→ WHAT TO PRODUCE:
The lines to be extracted run from the start of the listing through the line containing "COL = S.collection"; copy them exactly and nothing else.
** Start DATA **
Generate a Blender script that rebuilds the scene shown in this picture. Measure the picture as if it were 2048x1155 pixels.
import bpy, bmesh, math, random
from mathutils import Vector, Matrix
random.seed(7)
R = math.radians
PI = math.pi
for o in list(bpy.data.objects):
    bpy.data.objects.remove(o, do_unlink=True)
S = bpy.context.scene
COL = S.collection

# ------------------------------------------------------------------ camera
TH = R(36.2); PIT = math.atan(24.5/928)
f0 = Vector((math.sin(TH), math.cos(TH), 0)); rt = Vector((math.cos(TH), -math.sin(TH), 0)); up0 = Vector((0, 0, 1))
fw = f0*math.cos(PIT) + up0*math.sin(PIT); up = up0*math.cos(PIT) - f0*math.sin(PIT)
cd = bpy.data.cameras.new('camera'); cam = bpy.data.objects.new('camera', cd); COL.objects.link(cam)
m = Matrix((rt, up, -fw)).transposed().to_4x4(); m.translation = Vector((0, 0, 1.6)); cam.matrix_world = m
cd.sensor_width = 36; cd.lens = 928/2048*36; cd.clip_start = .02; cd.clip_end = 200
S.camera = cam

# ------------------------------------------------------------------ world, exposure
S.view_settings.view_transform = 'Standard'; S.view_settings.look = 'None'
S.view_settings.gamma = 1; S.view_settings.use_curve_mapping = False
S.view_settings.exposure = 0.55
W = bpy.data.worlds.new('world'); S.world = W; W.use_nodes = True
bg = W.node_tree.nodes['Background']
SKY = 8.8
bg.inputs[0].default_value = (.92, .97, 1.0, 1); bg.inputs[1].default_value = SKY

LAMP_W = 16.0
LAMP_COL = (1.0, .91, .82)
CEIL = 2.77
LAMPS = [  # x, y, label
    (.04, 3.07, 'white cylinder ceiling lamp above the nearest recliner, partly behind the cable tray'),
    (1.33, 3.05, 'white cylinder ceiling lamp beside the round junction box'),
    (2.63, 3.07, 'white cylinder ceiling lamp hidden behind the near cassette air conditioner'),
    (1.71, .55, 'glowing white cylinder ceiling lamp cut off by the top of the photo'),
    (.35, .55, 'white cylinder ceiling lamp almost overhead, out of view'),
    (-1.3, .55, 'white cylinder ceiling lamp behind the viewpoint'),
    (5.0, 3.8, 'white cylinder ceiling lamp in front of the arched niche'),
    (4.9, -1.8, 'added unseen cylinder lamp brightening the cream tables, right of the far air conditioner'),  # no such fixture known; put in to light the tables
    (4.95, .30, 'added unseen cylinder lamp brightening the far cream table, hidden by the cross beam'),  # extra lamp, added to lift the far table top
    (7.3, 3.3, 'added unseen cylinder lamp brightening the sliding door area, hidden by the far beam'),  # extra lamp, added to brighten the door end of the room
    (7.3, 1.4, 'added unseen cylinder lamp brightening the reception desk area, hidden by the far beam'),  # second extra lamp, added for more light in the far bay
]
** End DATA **
→ FINAL ANSWER:
Generate a Blender script that rebuilds the scene shown in this picture. Measure the picture as if it were 2048x1155 pixels.
import bpy, bmesh, math, random
from mathutils import Vector, Matrix
random.seed(7)
R = math.radians
PI = math.pi
for o in list(bpy.data.objects):
    bpy.data.objects.remove(o, do_unlink=True)
S = bpy.context.scene
COL = S.collection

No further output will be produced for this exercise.